**Instruction**.
Extract the complete data exactly as given.

**Material provided**.

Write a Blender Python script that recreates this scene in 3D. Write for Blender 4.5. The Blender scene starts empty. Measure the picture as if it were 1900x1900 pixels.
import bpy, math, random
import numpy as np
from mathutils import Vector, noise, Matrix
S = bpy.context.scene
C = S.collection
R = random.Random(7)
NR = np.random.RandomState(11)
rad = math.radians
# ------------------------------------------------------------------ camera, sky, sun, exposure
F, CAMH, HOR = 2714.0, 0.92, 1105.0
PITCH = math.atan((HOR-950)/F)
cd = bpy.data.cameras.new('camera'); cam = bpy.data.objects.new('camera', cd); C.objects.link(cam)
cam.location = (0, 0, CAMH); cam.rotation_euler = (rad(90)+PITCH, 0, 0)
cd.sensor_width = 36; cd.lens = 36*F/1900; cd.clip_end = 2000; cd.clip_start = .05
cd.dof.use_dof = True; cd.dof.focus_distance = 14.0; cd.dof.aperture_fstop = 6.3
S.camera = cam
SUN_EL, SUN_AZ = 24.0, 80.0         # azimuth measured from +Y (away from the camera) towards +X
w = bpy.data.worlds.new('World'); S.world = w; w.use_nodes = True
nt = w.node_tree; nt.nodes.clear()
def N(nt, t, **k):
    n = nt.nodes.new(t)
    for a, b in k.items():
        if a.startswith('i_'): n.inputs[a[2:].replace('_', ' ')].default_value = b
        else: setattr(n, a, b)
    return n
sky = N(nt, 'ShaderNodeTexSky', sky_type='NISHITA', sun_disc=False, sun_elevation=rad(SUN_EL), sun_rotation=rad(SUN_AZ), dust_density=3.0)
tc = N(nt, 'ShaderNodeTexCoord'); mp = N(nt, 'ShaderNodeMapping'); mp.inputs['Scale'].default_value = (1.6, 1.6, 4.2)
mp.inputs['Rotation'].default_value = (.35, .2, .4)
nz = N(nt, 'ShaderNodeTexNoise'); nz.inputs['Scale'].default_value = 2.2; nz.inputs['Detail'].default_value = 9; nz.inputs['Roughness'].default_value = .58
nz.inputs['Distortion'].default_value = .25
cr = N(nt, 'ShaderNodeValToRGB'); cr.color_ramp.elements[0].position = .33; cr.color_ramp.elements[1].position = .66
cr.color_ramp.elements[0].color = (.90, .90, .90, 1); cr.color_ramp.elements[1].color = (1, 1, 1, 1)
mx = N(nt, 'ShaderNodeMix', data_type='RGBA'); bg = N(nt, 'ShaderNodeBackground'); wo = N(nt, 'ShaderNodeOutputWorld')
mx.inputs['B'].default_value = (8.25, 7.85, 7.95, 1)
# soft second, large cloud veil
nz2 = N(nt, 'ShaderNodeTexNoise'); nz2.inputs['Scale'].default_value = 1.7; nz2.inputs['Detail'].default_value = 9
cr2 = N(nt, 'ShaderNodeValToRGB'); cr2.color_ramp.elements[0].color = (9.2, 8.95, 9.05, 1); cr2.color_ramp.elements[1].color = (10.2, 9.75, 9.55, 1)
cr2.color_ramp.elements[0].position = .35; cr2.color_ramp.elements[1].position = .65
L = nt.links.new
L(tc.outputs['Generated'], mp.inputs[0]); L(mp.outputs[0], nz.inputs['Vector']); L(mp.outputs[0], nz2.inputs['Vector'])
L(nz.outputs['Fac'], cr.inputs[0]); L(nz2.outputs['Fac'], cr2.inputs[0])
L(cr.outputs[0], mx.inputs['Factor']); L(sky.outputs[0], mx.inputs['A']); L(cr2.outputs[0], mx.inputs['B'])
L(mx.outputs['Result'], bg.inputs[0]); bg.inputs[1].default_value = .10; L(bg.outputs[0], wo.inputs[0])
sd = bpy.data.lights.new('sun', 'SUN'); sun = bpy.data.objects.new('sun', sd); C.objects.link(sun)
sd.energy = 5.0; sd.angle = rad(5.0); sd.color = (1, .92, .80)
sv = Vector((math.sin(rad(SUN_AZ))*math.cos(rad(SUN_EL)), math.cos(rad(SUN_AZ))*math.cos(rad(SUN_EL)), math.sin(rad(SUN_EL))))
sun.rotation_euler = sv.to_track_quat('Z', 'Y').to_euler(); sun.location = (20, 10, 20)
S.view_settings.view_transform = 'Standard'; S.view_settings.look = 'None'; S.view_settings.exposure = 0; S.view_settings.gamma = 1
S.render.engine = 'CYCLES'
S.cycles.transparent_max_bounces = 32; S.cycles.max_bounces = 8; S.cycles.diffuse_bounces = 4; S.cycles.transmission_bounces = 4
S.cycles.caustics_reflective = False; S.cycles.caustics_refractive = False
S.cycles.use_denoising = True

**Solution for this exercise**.
Write a Blender Python script that recreates this scene in 3D. Write for Blender 4.5. The Blender scene starts empty. Measure the picture as if it were 1900x1900 pixels.
import bpy, math, random
import numpy as np
from mathutils import Vector, noise, Matrix
S = bpy.context.scene
C = S.collection
R = random.Random(7)
NR = np.random.RandomState(11)
rad = math.radians
# ------------------------------------------------------------------ camera, sky, sun, exposure
F, CAMH, HOR = 2714.0, 0.92, 1105.0
PITCH = math.atan((HOR-950)/F)
cd = bpy.data.cameras.new('camera'); cam = bpy.data.objects.new('camera', cd); C.objects.link(cam)
cam.location = (0, 0, CAMH); cam.rotation_euler = (rad(90)+PITCH, 0, 0)
cd.sensor_width = 36; cd.lens = 36*F/1900; cd.clip_end = 2000; cd.clip_start = .05
cd.dof.use_dof = True; cd.dof.focus_distance = 14.0; cd.dof.aperture_fstop = 6.3
S.camera = cam
SUN_EL, SUN_AZ = 24.0, 80.0         # azimuth measured from +Y (away from the camera) towards +X
w = bpy.data.worlds.new('World'); S.world = w; w.use_nodes = True
nt = w.node_tree; nt.nodes.clear()
def N(nt, t, **k):
    n = nt.nodes.new(t)
    for a, b in k.items():
        if a.startswith('i_'): n.inputs[a[2:].replace('_', ' ')].default_value = b
        else: setattr(n, a, b)
    return n
sky = N(nt, 'ShaderNodeTexSky', sky_type='NISHITA', sun_disc=False, sun_elevation=rad(SUN_EL), sun_rotation=rad(SUN_AZ), dust_density=3.0)
tc = N(nt, 'ShaderNodeTexCoord'); mp = N(nt, 'ShaderNodeMapping'); mp.inputs['Scale'].default_value = (1.6, 1.6, 4.2)
mp.inputs['Rotation'].default_value = (.35, .2, .4)
nz = N(nt, 'ShaderNodeTexNoise'); nz.inputs['Scale'].default_value = 2.2; nz.inputs['Detail'].default_value = 9; nz.inputs['Roughness'].default_value = .58
nz.inputs['Distortion'].default_value = .25
cr = N(nt, 'ShaderNodeValToRGB'); cr.color_ramp.elements[0].position = .33; cr.color_ramp.elements[1].position = .66
cr.color_ramp.elements[0].color = (.90, .90, .90, 1); cr.color_ramp.elements[1].color = (1, 1, 1, 1)
mx = N(nt, 'ShaderNodeMix', data_type='RGBA'); bg = N(nt, 'ShaderNodeBackground'); wo = N(nt, 'ShaderNodeOutputWorld')
mx.inputs['B'].default_value = (8.25, 7.85, 7.95, 1)
# soft second, large cloud veil
nz2 = N(nt, 'ShaderNodeTexNoise'); nz2.inputs['Scale'].default_value = 1.7; nz2.inputs['Detail'].default_value = 9
cr2 = N(nt, 'ShaderNodeValToRGB'); cr2.color_ramp.elements[0].color = (9.2, 8.95, 9.05, 1); cr2.color_ramp.elements[1].color = (10.2, 9.75, 9.55, 1)
cr2.color_ramp.elements[0].position = .35; cr2.color_ramp.elements[1].position = .65
L = nt.links.new
L(tc.outputs['Generated'], mp.inputs[0]); L(mp.outputs[0], nz.inputs['Vector']); L(mp.outputs[0], nz2.inputs['Vector'])
L(nz.outputs['Fac'], cr.inputs[0]); L(nz2.outputs['Fac'], cr2.inputs[0])
L(cr.outputs[0], mx.inputs['Factor']); L(sky.outputs[0], mx.inputs['A']); L(cr2.outputs[0], mx.inputs['B'])
L(mx.outputs['Result'], bg.inputs[0]); bg.inputs[1].default_value = .10; L(bg.outputs[0], wo.inputs[0])
sd = bpy.data.lights.new('sun', 'SUN'); sun = bpy.data.objects.new('sun', sd); C.objects.link(sun)
sd.energy = 5.0; sd.angle = rad(5.0); sd.color = (1, .92, .80)
sv = Vector((math.sin(rad(SUN_AZ))*math.cos(rad(SUN_EL)), math.cos(rad(SUN_AZ))*math.cos(rad(SUN_EL)), math.sin(rad(SUN_EL))))
sun.rotation_euler = sv.to_track_quat('Z', 'Y').to_euler(); sun.location = (20, 10, 20)
S.view_settings.view_transform = 'Standard'; S.view_settings.look = 'None'; S.view_settings.exposure = 0; S.view_settings.gamma = 1
S.render.engine = 'CYCLES'
S.cycles.transparent_max_bounces = 32; S.cycles.max_bounces = 8; S.cycles.diffuse_bounces = 4; S.cycles.transmission_bounces = 4
S.cycles.caustics_reflective = False; S.cycles.caustics_refractive = False
S.cycles.use_denoising = True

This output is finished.